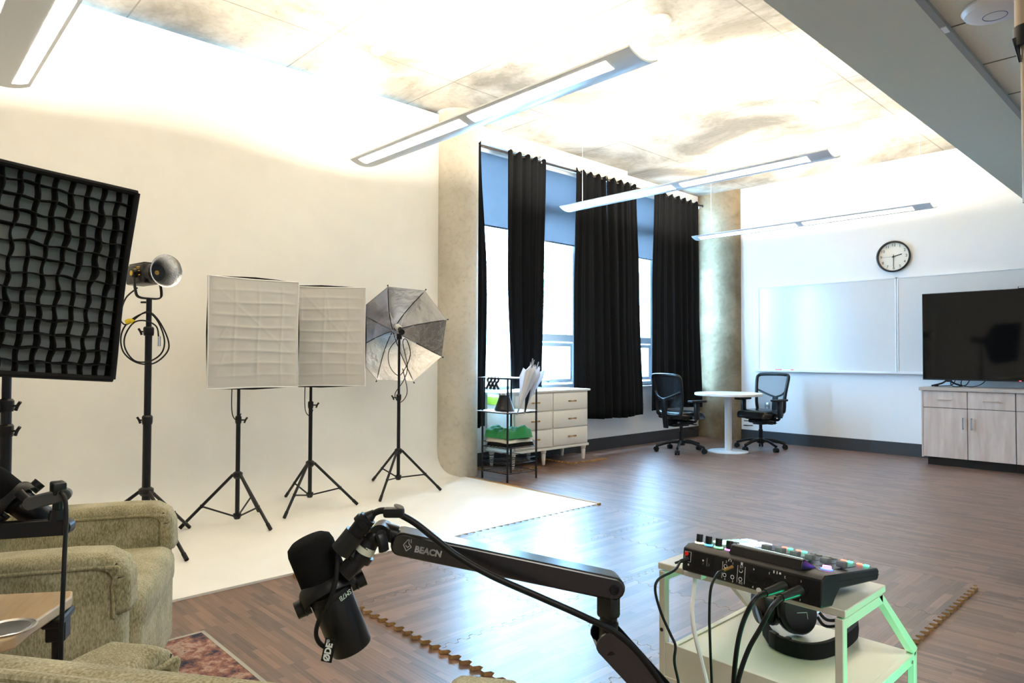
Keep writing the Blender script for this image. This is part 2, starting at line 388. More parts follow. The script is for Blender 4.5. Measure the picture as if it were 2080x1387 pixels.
def dup(o, label, loc=None, rz=None):
    r = o.copy(); col.objects.link(r)
    def rec(src, dst):
        for ch in list(src.children):
            c = ch.copy(); col.objects.link(c); c.parent = dst; rec(ch, c)
    rec(o, r)
    if loc is not None: r.location = loc
    if rz is not None: r.rotation_euler = (0, 0, rz)
    r['label'] = label
    return r
def recentre(o, c):
    """move a top-level mesh's origin to c keeping its shape in place"""
    o.data.transform(M.Translation(-V(c))); o.location = V(c); return o

# ================================================================== THE ROOM
struct(MB().box((CYC_X-0.6, BY, -0.12), (RX, WB_Y+0.02, 0)).build('floor', m_floor))
struct(MB().box((CYC_X-0.5, BY, H), (RX, WB_Y+0.15, H+0.15)).build('ceiling', m_ceil))
struct(MB().box((-5.85, WB_Y, 0), (RX, WB_Y+0.15, H)).build('wall_back', m_wall))
struct(MB().box((RX, BY, 0), (RX+0.15, WB_Y+0.15, H)).build('wall_right', m_wall))
struct(MB().box((CYC_X-0.5, BY-0.15, 0), (RX, BY, H)).build('wall_front', m_wall))
# cyclorama: wall, cove and painted floor in one sweep
CV = 0.28
def cove_z(x):
    d = (CYC_X+CV)-x
    return 0.012 if d <= 0 else 0.012 + CV - math.sqrt(max(0, CV*CV-d*d))
prof = [(CYC_X-0.16, 3.60), (CYC_X, 3.60)] + [(CYC_X, 1.28)] + [(CYC_X+CV-CV*math.cos(a), 0.012+CV-CV*math.sin(a)) for a in [i*PI/2/12 for i in range(13)]]
b = MB()
outl = prof + [(-3.51, 0.012), (-3.51, 0.0), (CYC_X-0.16, 0.0)]
Y0, Y1 = BY, 4.128
vs = [(x, Y0, z) for x, z in outl]+[(x, Y1, z) for x, z in outl]; n = len(outl)
b.add(vs, [tuple(range(n)), tuple(reversed(range(n, 2*n)))]+[(i, (i+1) % n, n+(i+1) % n, n+i) for i in range(n)])
b.box((CYC_X+0.20, 4.1285, 0.0), (-3.51, 4.27, 0.012))
# the cove's end curls on to the foot of the column
cov = [(CYC_X, CV+0.012)] + prof[3:] + [(CYC_X+CV, 0.0), (CYC_X, 0.0)]
n = len(cov)
b.add([(x, 4.1281, z) for x, z in cov]+[(x, 4.20, z) for x, z in cov], [tuple(range(n)), tuple(reversed(range(n, 2*n)))]+[(i, (i+1) % n, n+(i+1) % n, n+i) for i in range(n)])
struct(b.build('wall_left', m_cyc, sharp=50))
struct(MB().box((-5.30+0.16, 4.27, 0), (-3.50, 4.30, 0.016)).build('trim_1', mat('pine_edge_strip', (0.42, 0.25, 0.09), 0.6)))
# window wall
b = MB()
WX0, WX1 = WIN_X-0.32, WIN_X
OY0, OY1, OZ0, OZ1 = 4.42, 9.05, 0.80, 3.50
b.box((WX0, 3.9, 0), (WX1, WB_Y, OZ0)); b.box((WX0, 3.9, OZ1), (WX1, WB_Y, H)); b.box((WX0, 3.9, OZ0), (WX1, OY0, OZ1)); b.box((WX0, OY1, OZ0), (WX1, WB_Y, OZ1))
struct(b.build('wall_window', m_wall))
struct(MB().box((WIN_X-0.22, OY0, 0.775), (WIN_X+0.03, OY1, 0.80)).build('trim_2', m_alu, bevel=0.004))
# round column and the flat concrete face in the corner
struct(MB().lathe([(0.215, 0.0), (0.215, H)], 64, MX((-5.376, 4.318, 0))).build('trim_3', m_conc))
pb = MB(); pb.prism([(-5.56, 9.15), (-4.955, 9.15), (-4.89, 9.185), (-4.89, 9.215), (-5.56, 9.215)], 0, H)
struct(pb.build('trim_4', m_pill))
# dark rubber base
bb = MB().box((WIN_X, 4.5, 0), (WIN_X+0.012, 9.15, 0.155)).build('baseboard_window', m_dark_base, bevel=0.003); struct(bb)
bb = MB().box((-4.89, WB_Y-0.012, 0), (RX, WB_Y, 0.155)).build('baseboard_back', m_dark_base, bevel=0.003); struct(bb)
# dropped soffit + tiles
struct(MB().box((-1.35, BY, SOF_Z), (-0.905, WB_Y, SOF_Z+0.08)).box((-1.35, BY, SOF_Z+0.08), (-1.27, WB_Y, H)).build('ceiling_soffit', m_soffit))
struct(MB().box((-0.905, BY, SOF_Z+0.02), (RX, WB_Y, SOF_Z+0.06)).build('ceiling_tiles', m_tile))
tr = MB(); tr.box((-0.905, BY, SOF_Z-0.001), (-0.875, WB_Y, SOF_Z+0.02))
struct(tr.build('trim_5', mat('ceiling_grid_angle', (0.30, 0.31, 0.28), 0.5)))
tr = MB()
for k in range(-8, 10):
    y = 3.63+0.585*k
    if y > BY and y < WB_Y: tr.box((-0.875, y-0.003, SOF_Z+0.016), (RX, y+0.003, SOF_Z+0.0205))
for x in (0.33, 1.54): tr.box((x-0.003, BY, SOF_Z+0.016), (x+0.003, WB_Y, SOF_Z+0.0205))
struct(tr.build('trim_6', mat('tile_joint', (0.22, 0.21, 0.15), 0.8)))
struct(MB().cbox((-0.89, 3.59, SOF_Z-0.003), (0.022, 0.07, 0.004)).build('trim_7', m_whitep))

# windows: three bays, each with frame, glass
def window(n, y0, y1, rails, vbar=None):
    root = bpy.data.objects.new('window_%d' % n, None); col.objects.link(root); root.location = (WIN_X-0.18, y0, OZ0); struct(root)
    L = y1-y0; Hh = OZ1-OZ0
    f = MB(); f.box((-0.05, 0, 0), (0.03, 0.06, Hh)); f.box((-0.05, L-0.06, 0), (0.03, L, Hh)); f.box((-0.05, 0.06, 0), (0.03, L-0.06, 0.05)); f.box((-0.05, 0.06, Hh-0.05), (0.03, L-0.06, Hh))
    f.build('window_frame', m_alu, root, bevel=0.004)
    for z, t in rails: MB().box((-0.045, 0.06, z-OZ0-t/2), (0.035, L-0.06, z-OZ0+t/2)).build('window_rail', m_alu, root, bevel=0.004)
    MB().box((-0.012, 0.06, 0.05), (-0.006, L-0.06, Hh-0.05)).build('glass', m_glass, root)
    return root
wd1 = window(1, OY0, 5.45, [])
wd2 = window(2, 5.45, 6.53, [(1.42, 0.09), (2.98, 0.12)])
wd3 = window(3, 6.53, 7.35, [(1.42, 0.09), (2.98, 0.12)])
wd4 = window(4, 7.35, 8.20, [(1.42, 0.09), (2.98, 0.12)])
wd5 = window(5, 8.20, OY1, [(1.42, 0.09), (2.98, 0.12)])
for wdw, L in ((wd2, 1.08), (wd4, 0.85)):
    s = MB(); t = 0.045
    y0, y1, z0, z1 = 0.08, L-0.08, 0.07, 0.56
    s.box((0.0, y0, z0), (0.045, y0+t, z1)).box((0.0, y1-t, z0), (0.045, y1, z1)).box((0.0, y0+t, z0), (0.045, y1-t, z0+t)).box((0.0, y0+t, z1-t), (0.045, y1-t, z1))
    s.build('opening_sash', m_alu, wdw, bevel=0.003)
    h = MB(); h.rbox((0.045, L/2-0.02, z0+0.01), (0.06, L/2+0.02, z0+0.035), 0.004); h.cyl((0.055, L/2, z0+0.022), (0.075, L/2+0.05, z0+0.045), 0.006, seg=8); h.build('window_latch', m_steel, wdw)
# valance boards
struct(MB().box((-5.47, 4.45, 3.455), (-5.45, 5.565, H)).box((-5.57, 4.45, 3.60), (-5.47, 5.565, H)).build('trim_8', m_cream, bevel=0.002))
struct(MB().box((-5.47, 5.575, 3.455), (-5.45, 7.25, H)).box((-5.57, 5.575, 3.60), (-5.47, 7.25, H)).build('trim_9', m_cream, bevel=0.002))

# outlets
def outlet(loc, rz, label, plate):
    t = thing('wall_outlet', label, 'outlet', loc, rz, 'power outlets on the walls')
    MB().rbox((-0.036, -0.008, -0.058), (0.036, 0, 0.058), 0.004, 2).build('cover_plate', plate, t)
    for z in (-0.022, 0.022):
        s = MB(); s.rbox((-0.017, -0.011, z-0.014), (0.017, -0.007, z+0.014), 0.004, 2); so = s.build('socket', m_whitep, t)
        q = MB(); q.cbox((-0.006, -0.0115, z+0.003), (0.002, 0.002, 0.008)); q.cbox((0.006, -0.0115, z+0.003), (0.002, 0.002, 0.008)); q.cyl((0, -0.0105, z-0.007), (0, -0.0125, z-0.007), 0.0022, seg=8)
        q.build('slot', m_black, so)
outlet((WIN_X, 7.727, 0.495), R_(90), 'steel-framed outlet low on the window wall between the curtains and the left office chair', m_steel)
outlet((-4.66, WB_Y, 0.50), 0, 'white wall outlet, left of the pair behind the right office chair', m_whitep)
outlet((-4.50, WB_Y, 0.50), 0, 'grey-faced wall outlet, right of the pair behind the right office chair', m_steel)

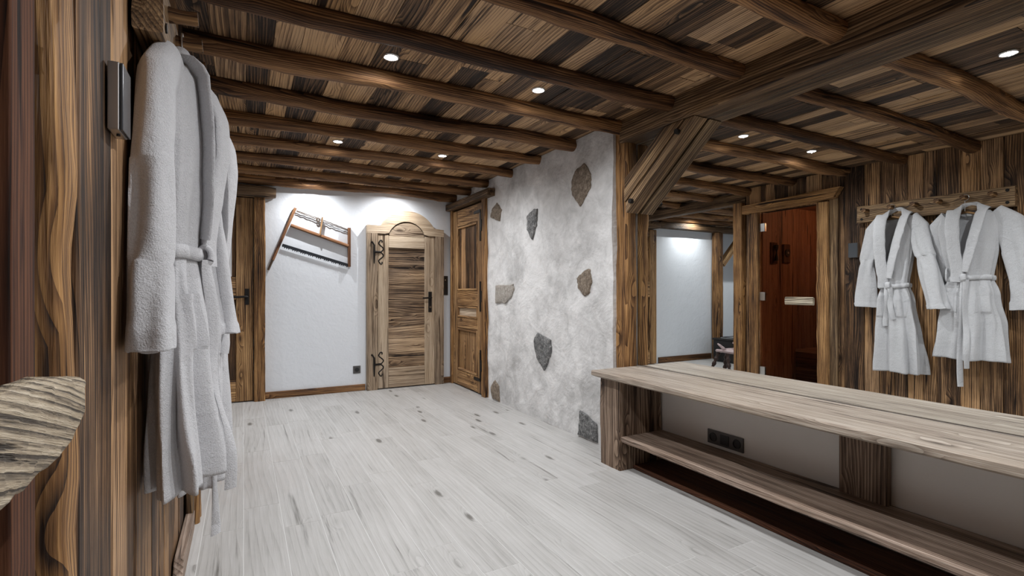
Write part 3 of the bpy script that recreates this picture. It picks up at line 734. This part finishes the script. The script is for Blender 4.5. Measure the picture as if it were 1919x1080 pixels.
# far robe
make_robe(2.205, 1.765,
    hwk=[(0, 0.065), (0.025, 0.115), (0.06, 0.16), (0.16, 0.165), (0.30, 0.14), (0.61, 0.098), (0.76, 0.125), (1.0, 0.145), (1.34, 0.165)],
    dpk=[(0, 0.10), (0.05, 0.11), (0.2, 0.12), (0.61, 0.10), (0.8, 0.12), (1.34, 0.14)],
    cuk=[(0, 0), (0.45, 0.01), (1.34, -0.03)], Lr=1.345, belt_z=0.615, vz=0.53,
    sl=[(0, 0.11, 0.06, 0.08, 0.065, 0.038), (0.15, 0.175, 0.13, 0.09, 0.062, 0.038), (0.45, 0.235, 0.37, 0.125, 0.055, 0.036), (1, 0.335, 0.80, 0.175, 0.055, 0.036)],
    sr=[(0, 0.11, 0.06, 0.08, 0.065, 0.038), (0.15, 0.175, 0.13, 0.075, 0.062, 0.038), (0.45, 0.215, 0.38, 0.068, 0.055, 0.036), (1, 0.245, 0.80, 0.06, 0.085, 0.034)],
    label='white terry bathrobe farther from the camera, longer and narrower, on the fifth peg', sd=8.1, tail=0.33)

def hanger(y0, zt, label):
    r = thing('clothes_hanger', label, 'clothes hanger', (XL + 0.078, y0, zt), group='hangers inside the bathrobes')
    pts = [V((0, 0.17 * t, -0.01 - 0.075 * abs(t) ** 1.4)) for t in [k / 10 - 1 for k in range(21)]]
    MB().tube(pts, 0.009, 10).build('shoulder_bar', M['door_warm'], parent=r)
    zz = PZ - zt + 0.0185
    hp = [V((0, 0, -0.012)), V((0, 0, 0.02)), V((0, 0.0, zz - 0.035))]
    for k in range(13):
        a_ = -PI / 2 + PI * 1.25 * k / 12 * 1.0; hp.append(V((0.0, -0.024 * math.cos(a_), zz - 0.018 + 0.024 * math.sin(a_) + 0.003)))
    MB().tube(hp, 0.0022, 8).build('hook', M['steel'], parent=r)
hanger(1.74, 1.725, 'wooden hanger holding the nearest bathrobe')
hanger(2.235, 1.755, 'wooden hanger holding the farther bathrobe')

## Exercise
Please reproduce the listing exactly from its opening line through the line that contains "o.data.transform(M.Translation(-V(c))); o.location = V(c);", both included, with all pictures omitted.

## Problem solution
Keep writing the Blender script for this image. This is part 2, starting at line 388. More parts follow. The script is for Blender 4.5. Measure the picture as if it were 2080x1387 pixels.
def dup(o, label, loc=None, rz=None):
    r = o.copy(); col.objects.link(r)
    def rec(src, dst):
        for ch in list(src.children):
            c = ch.copy(); col.objects.link(c); c.parent = dst; rec(ch, c)
    rec(o, r)
    if loc is not None: r.location = loc
    if rz is not None: r.rotation_euler = (0, 0, rz)
    r['label'] = label
    return r
def recentre(o, c):
    """move a top-level mesh's origin to c keeping its shape in place"""
    o.data.transform(M.Translation(-V(c))); o.location = V(c); return o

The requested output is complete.